When minors appear on club websites or social media with blood-smeared hands and dead animals in their arms, this is not merely a matter of taste. Children have a right to their own image and a right of personality that protects them from degrading depictions. They cannot appreciate what it means to be linked for life to such scenes on the internet because their parents or a club made that decision for them.
It is difficult to justify using children of this age as decoration in images of violence whose purpose is to celebrate hunting success and the power to kill.
Assessment from the perspective of IG Wild beim Wild
From the perspective of IG Wild beim Wild, trophy photos posted online are anything but harmless hunting folklore.

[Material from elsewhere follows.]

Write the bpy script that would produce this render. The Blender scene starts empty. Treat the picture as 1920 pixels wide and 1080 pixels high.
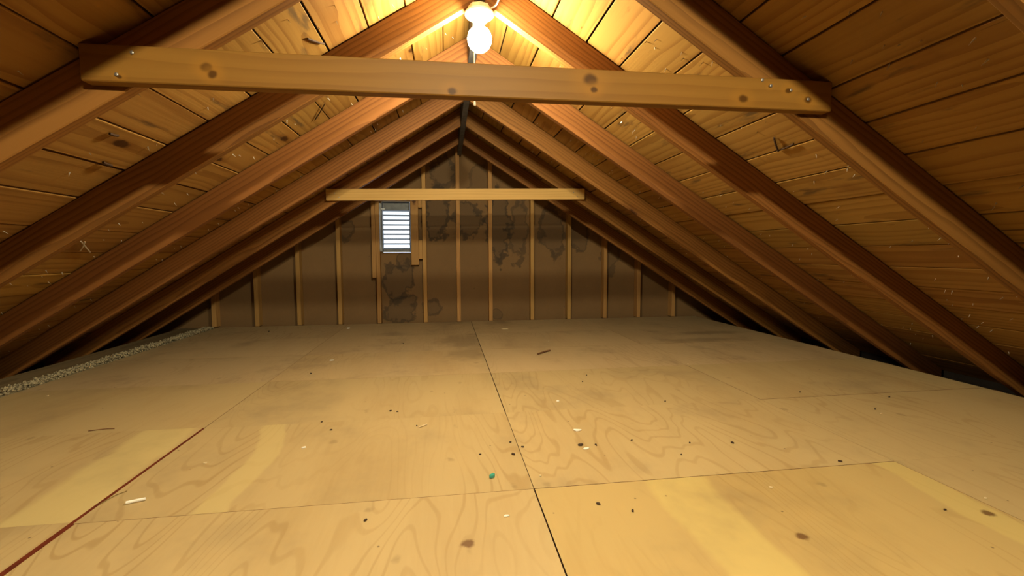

Association websites and social media are used daily by children and young people, usually without age verification or warning notices.
Those who, in this environment, stage bloody images of killed animals as personal triumphs and actively solicit further submissions are, in the view of IG Wild beim Wild, systematically accepting the following risks:
- Desensitisation towards violence against animals
- Damage to children's capacity for empathy
- Normalisation of an approach to wildlife that degrades animals to objects of amusement, power and prestige
The legal framework concerning the dignity of animals, children's rights and the protection of minors makes clear: this is not merely a matter of taste, but of fundamental values and duties of protection.
What research shows about trophy photographs
Society's rejection of trophy photographs is not a gut-feeling assertion. A representative study published in 2024 on the perception of so-called trophy photographs in social media by the non-hunting Generation Z surveyed 1,050 adults online.
The findings:
- Between 96.1 and 98.5 percent of evaluations of the trophy photographs shown were negative; only 1.5 to 3.9 percent were positive.
- 69 percent of respondents stated that they fundamentally did not wish to see trophy photographs on social networks.
- 73.3 percent supported the labelling of such images with a warning notice.
- Spontaneous terms used by participants included “contempt”, “trophy-obsessed people”, “lacking empathy” and “violence”.
These results demonstrate that the public display of trophy photographs causes lasting damage to the image of hobby hunting. Those who believe that carcass photos strengthen public acceptance of hunting achieve, according to this data, precisely the opposite.
(Source: Christine Fischer, «Representative study: Trophy photographs on social media harm the reputation of hunting!», Blog HIRSCH&CO, 2 November 2024)
Time to change perspective
One need not pathologise every trophy photograph to recognise what it expresses. Such images reveal:
- a strong orientation towards dominance and control
- a willingness to blank out the suffering and fear of the animal
- a value system in which wildlife are primarily a resource and a status object
- a community that rewards precisely this kind of staging
Whether one finds this acceptable is ultimately a social decision. Those who criticize such images are not merely attacking individual hobby hunters, but an entire moral worldview.
Perhaps it is time to ask the simple question that children often pose with complete candor:
Why are you laughing when someone is dead?
This question exposes a great deal. It cuts through folklore, hunting romanticism, and technical jargon. It forces one to be honest: Is this really about conservation, population regulation, and responsibility, or is it ultimately about the thrill of killing and the satisfaction of standing before the camera as a victor?
A modern, empathetic society should not be content with the fact that the carcass in the image is “merely” a wild animal. Those who celebrate death always send a message about their own relationship to life and suffering.
The crucial question is: Do we want this very message to define our image of “tradition,” or is it time to bring this tradition to an end?